Second, case capacity varies from case to case. Nosler's load data for the 6.5RM shows that, with a 123-grain Custom Competition bullet, I can get over 3250' MV. I don't need that much speed. With either factory 6.5 r-p brass or the converted .300Wm r-p and .300 wm Winchester brass, a maximum charge of RL19 (59.0 grains, worked up from 55 grains, seating slighter longer than Nosler specs) gave me, not the 3250+ that I expected, but an average of 3160.

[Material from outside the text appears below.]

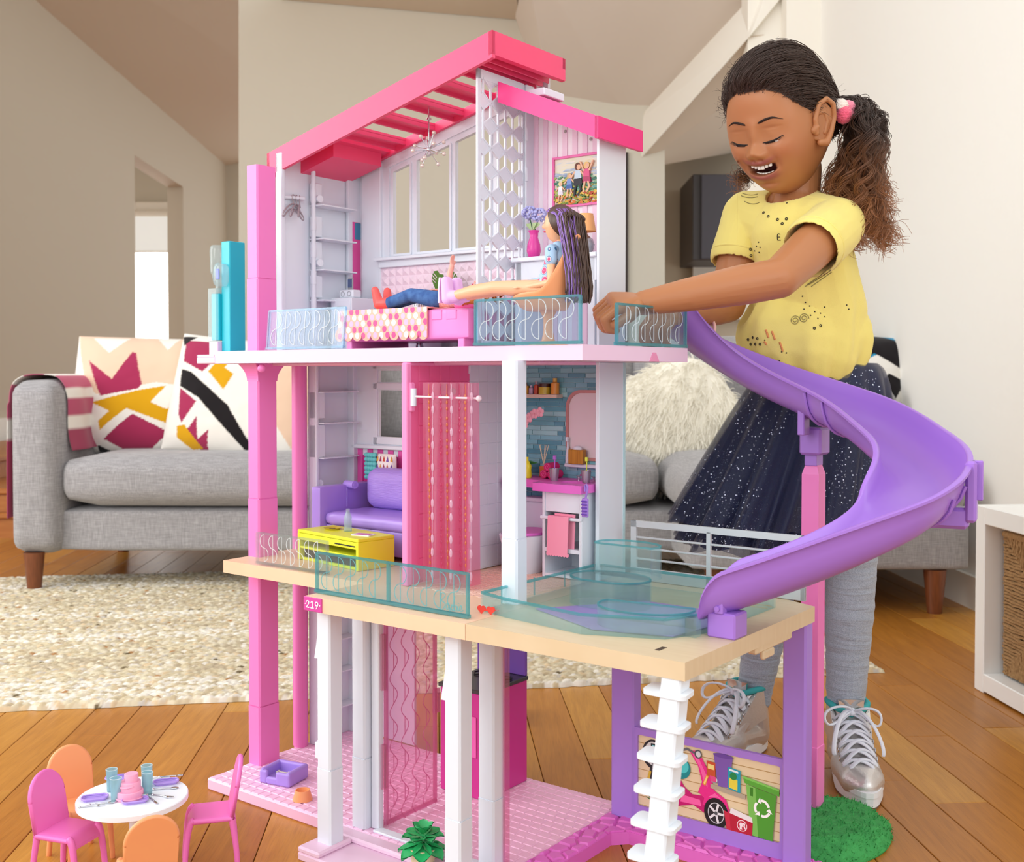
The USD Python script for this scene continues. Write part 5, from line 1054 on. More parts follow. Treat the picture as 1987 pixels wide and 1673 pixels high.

This is PLENTY of speed for what I would do with this bullet. People do all sorts of magic tricks with smaller 6.5s that won't hold a candle to this speed. But I'm 90 to 100' slower than Nosler specs called for. Part of that may be due to chamber or bore issues, but part of it has to be due to the fact that Nosler shows the 59.0 charge as being a compressed charge; with my brass this charge doesn't leave the case more than 97% full. I fully believe that, given this extra capacity, and given that the 6.5 has a very outdated max pressure rating (52K, IIRC, whereas modern cartridges often go past 60K), I believe I could easily ease past the stated max powder charge, and get some or all of that speed back. Problem is, I don't need the speed. I *DO* want to fill the case up. That's the main problem - I prefer to shoot mildly compressed loads in rifle cases.
The case capacity issue is what led me to try Federal and Norma brass. Federal is slightly smaller, internally, than the R-P or Winchester brass, and Norma is smaller still. I believe that if I formed the Norma brass, turned the necks, and loaded a max charge of RL19, I'd have some very consistent ammo. That'll have to wait; for now I am going to see whether the Federal brass can be used without any neck issues.
If anyone wants to critique, correct, argue with, or ask questions about any part of this process, I'll be happy to answer the best I can. This is a learning process for me, and I'm enjoying it, and I hope I can document the rest of the process and possibly help some future case-former.